NEW YORK (Bloomberg) — Robert Benmosche, the chief executive officer of American International Group Inc., plans to spend part of his first month leading the insurer in Croatia on vacation, according to two people familiar with the situation.

Benmosche, 65, who started yesterday as CEO and president of the bailed-out company, will leave for about two weeks, according to one of the people, who declined to be identified because the plans were private. Mark Herr, an AIG spokesman, said the New York-based firm wouldn't comment on CEO travel.

"It's probably not a propitious time for an incoming CEO to begin with a vacation," said Steven Seiden, president of New York-based executive recruitment firm Seiden Krieger Associates. Seiden said that while the absence won't hurt the company's financial position, "from a public relations standpoint it's probably not the wisest thing to do".

Benmosche, named last week as AIG's fifth CEO since 2005, has to retain customers and employees to preserve the value of operations that will be sold to repay loans included in AIG's $182.5 billion US rescue. The insurer posted its first quarterly profit last week after more than $100 billion in net losses in the six prior periods, and said that subsidiaries "remain challenged".

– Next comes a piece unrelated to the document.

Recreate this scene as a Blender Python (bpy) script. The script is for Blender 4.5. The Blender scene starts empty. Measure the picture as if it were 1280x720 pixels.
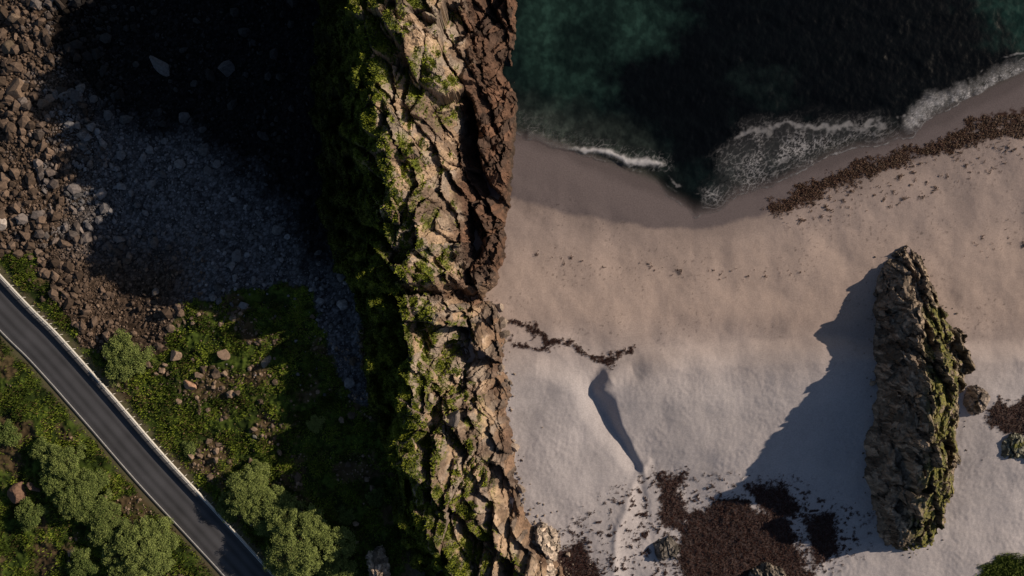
import bpy, math, numpy as np
rng=np.random.default_rng(11)
H=110.0; ZREF=2.0
def W(px,py): return (np.asarray(px,float)-640)/10.0,(360-np.asarray(py,float))/10.0
# ---------------------------------------------------------------- noise
def hsh(ix,iy,s):
    n=(ix.astype(np.int64)*374761393+iy.astype(np.int64)*668265263+s*974634777)&0xffffffff
    n=((n^(n>>13))*1274126177)&0xffffffff
    n=((n^(n>>16))*2246822519)&0xffffffff
    n=n^(n>>15)
    return (n&0xffffff)/float(0x1000000)
def perlin(x,y,s=0):
    x0=np.floor(x);y0=np.floor(y);fx=x-x0;fy=y-y0
    u=fx*fx*fx*(fx*(fx*6-15)+10);v=fy*fy*fy*(fy*(fy*6-15)+10)
    def g(i,j):
        a=hsh(x0+i,y0+j,s)*6.2831853
        return np.cos(a)*(fx-i)+np.sin(a)*(fy-j)
    a=g(0,0);b=g(1,0);c=g(0,1);d=g(1,1)
    return ((a+(b-a)*u)+((c+(d-c)*u)-(a+(b-a)*u))*v)*1.5
def fbm(x,y,sc,o=4,s=0,g=.5):
    r=0;a=1;t=0;x=x/sc;y=y/sc
    for i in range(o):
        r=r+a*perlin(x+17.3*i,y-9.1*i,s+i);t+=a;a*=g;x=x*2.03;y=y*2.03
    return r/t*1.6
def voro(x,y,s=0,jit=1.0):
    x0=np.floor(x);y0=np.floor(y)
    F1=np.full(x.shape,9.);F2=np.full(x.shape,9.);DX=np.zeros(x.shape);DY=np.zeros(x.shape);CX=np.zeros(x.shape);CY=np.zeros(x.shape)
    for i in(-1,0,1):
        for j in(-1,0,1):
            cx=x0+i;cy=y0+j
            qx=cx+.5+jit*(hsh(cx,cy,s)-.5);qy=cy+.5+jit*(hsh(cx,cy,s+1)-.5)
            dx=x-qx;dy=y-qy;d=np.sqrt(dx*dx+dy*dy)
            m=d<F1
            F2=np.where(m,F1,np.minimum(F2,d));F1=np.where(m,d,F1)
            DX=np.where(m,dx,DX);DY=np.where(m,dy,DY);CX=np.where(m,cx,CX);CY=np.where(m,cy,CY)
    return F1,F2,DX,DY,hsh(CX,CY,s+5),hsh(CX,CY,s+6),hsh(CX,CY,s+7)
def ss(a,b,x):
    t=np.clip((x-a)/(b-a),0,1);return t*t*(3-2*t)
def sdpoly(x,y,pts):   # px points -> metres, negative inside
    P=[tuple(map(float,W(*p))) for p in pts]
    d=np.full(x.shape,1e9);ins=np.zeros(x.shape,bool);n=len(P)
    for i in range(n):
        ax,ay=P[i];bx,by=P[(i+1)%n];ex,ey=bx-ax,by-ay
        t=np.clip(((x-ax)*ex+(y-ay)*ey)/(ex*ex+ey*ey+1e-9),0,1)
        d=np.minimum(d,(x-ax-t*ex)**2+(y-ay-t*ey)**2)
        if ay!=by:
            c=((ay>y)!=(by>y))&(x<(bx-ax)*(y-ay)/(by-ay)+ax);ins^=c
    d=np.sqrt(d);return np.where(ins,-d,d)
def dline(x,y,pts):
    P=[tuple(map(float,W(*p))) for p in pts]
    d=np.full(x.shape,1e9)
    for i in range(len(P)-1):
        ax,ay=P[i];bx,by=P[i+1];ex,ey=bx-ax,by-ay
        t=np.clip(((x-ax)*ex+(y-ay)*ey)/(ex*ex+ey*ey+1e-9),0,1)
        d=np.minimum(d,(x-ax-t*ex)**2+(y-ay-t*ey)**2)
    return np.sqrt(d)
def mix(a,b,t): 
    a=np.asarray(a,float);b=np.asarray(b,float);return a+(b-a)*t[...,None]
# ---------------------------------------------------------------- meshes
def raw_mesh(name,V,F,mat,col=None,smooth=False,attrs=None,parent=None):
    me=bpy.data.meshes.new(name);k=F.shape[1]
    me.vertices.add(len(V));me.vertices.foreach_set('co',V.astype(np.float32).ravel())
    me.loops.add(F.size);me.loops.foreach_set('vertex_index',F.astype(np.int32).ravel())
    me.polygons.add(len(F));me.polygons.foreach_set('loop_start',np.arange(0,F.size,k,dtype=np.int32))
    me.polygons.foreach_set('use_smooth',np.full(len(F),smooth))
    me.update(calc_edges=True)
    if col is not None:
        a=me.color_attributes.new(name='Col',type='FLOAT_COLOR',domain='POINT')
        c=np.ones((len(V),4),np.float32);c[:,:col.shape[1]]=np.clip(col,0,1);a.data.foreach_set('color',c.ravel())
    me.materials.append(mat)
    ob=bpy.data.objects.new(name,me);bpy.context.collection.objects.link(ob)
    if parent: ob.parent=parent
    return ob
def grid_mesh(name,X,Y,Z,mat,col,smooth=True,attrs=None,keep=None):
    ny,nx=X.shape;V=np.stack([X,Y,Z],-1).reshape(-1,3)
    i=np.arange(nx*ny).reshape(ny,nx)
    F=np.stack([i[:-1,:-1],i[:-1,1:],i[1:,1:],i[1:,:-1]],-1).reshape(-1,4)
    if keep is not None:
        kk=(keep[:-1,:-1]|keep[1:,1:]|keep[:-1,1:]|keep[1:,:-1]).ravel();F=F[kk]
        used=np.zeros(len(V),bool);used[F.ravel()]=True;rm=np.cumsum(used)-1
        F=rm[F];V=V[used];col=col.reshape(-1,col.shape[-1])[used]
    return raw_mesh(name,V,F,mat,col.reshape(-1,col.shape[-1]),smooth)
def material(name,rough=.9,spec=.2,nscale=8,var=.25,bscale=12,bump=.3,bdist=.05,alpha=False,color=None,metal=0.):
    m=bpy.data.materials.new(name);m.use_nodes=True;nt=m.node_tree;N=nt.nodes;L=nt.links
    b=N['Principled BSDF'];b.inputs['Roughness'].default_value=rough;b.inputs['Specular IOR Level'].default_value=spec;b.inputs['Metallic'].default_value=metal
    if color is None:
        a=N.new('ShaderNodeAttribute');a.attribute_name='Col';src=a.outputs['Color']
    else:
        a=N.new('ShaderNodeRGB');a.outputs[0].default_value=(*color,1);src=a.outputs[0]
    g=N.new('ShaderNodeNewGeometry')
    n=N.new('ShaderNodeTexNoise');n.inputs['Scale'].default_value=nscale;n.inputs['Detail'].default_value=5;L.new(g.outputs['Position'],n.inputs['Vector'])
    r=N.new('ShaderNodeMapRange');r.inputs[1].default_value=.3;r.inputs[2].default_value=.7;r.inputs[3].default_value=1-var;r.inputs[4].default_value=1+var
    L.new(n.outputs['Fac'],r.inputs[0])
    v=N.new('ShaderNodeVectorMath');v.operation='SCALE';L.new(src,v.inputs[0]);L.new(r.outputs[0],v.inputs['Scale'])
    L.new(v.outputs[0],b.inputs['Base Color'])
    if bump>0:
        n2=N.new('ShaderNodeTexNoise');n2.inputs['Scale'].default_value=bscale;n2.inputs['Detail'].default_value=4;L.new(g.outputs['Position'],n2.inputs['Vector'])
        bp=N.new('ShaderNodeBump');bp.inputs['Strength'].default_value=bump;bp.inputs['Distance'].default_value=bdist
        L.new(n2.outputs['Fac'],bp.inputs['Height']);L.new(bp.outputs[0],b.inputs['Normal'])
    if alpha:
        L.new(a.outputs['Alpha'],b.inputs['Alpha'])
    return m
M_ground=material('terrain_mat',.95,.1,6,.12,9,.3,.05)
M_rock=material('rock_mat',.85,.25,3,.32,5,.55,.1)
M_stone=material('stone_mat',.9,.2,4,.3,9,.5,.06)
M_leaf=material('leaf_mat',.7,.2,2,.25,5,0)
M_grass=material('grass_mat',.8,.1,1.2,.3,5,0)
M_weed=material('seaweed_mat',.6,.2,5,.3,9,0)
M_wood=material('bark_mat',.9,.1,9,.3,20,.3,.02,color=(.12,.09,.06))
M_water=material('sea_mat',.2,.25,1.5,.12,1.6,.35,.12,alpha=True)
M_road=material('asphalt_mat',.85,.3,14,.18,40,.3,.01)
M_paint=material('road_paint_mat',.6,.3,9,.25,40,0,color=(.62,.62,.6))
M_steel=material('galvanised_steel_mat',.45,.5,6,.1,40,0,color=(.6,.6,.58),metal=.2)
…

The insurer's top executives are available to the company by telephone and the Internet when they travel, according to a person familiar with AIG. Peter Bakstansky, a spokesman for the trustees overseeing the government's majority stake in AIG, declined to comment. AIG declined to make Benmosche available for an interview.

Benmosche bought a Croatian villa, with 8,000 square feet of living space located along the Adriatic Coast, after visiting Dubrovnik in 1999, according to a 2004 Forbes magazine article. He paid about $1 million for the property, which was built in 1934 for the king of Yugoslavia's treasurer and included four buildings and 150 feet of waterfront, the magazine said.

"It's breathtaking — you couldn't find anything like this anywhere else," Benmosche told Forbes. "I'm an hour's flight to most places in Europe and a ferry ride across the Adriatic to Italy."

Benmosche was CEO of MetLife Inc., the largest US life insurer, for eight years through 2006 and oversaw the company's transition to a publicly traded business from a policyholder-owned firm.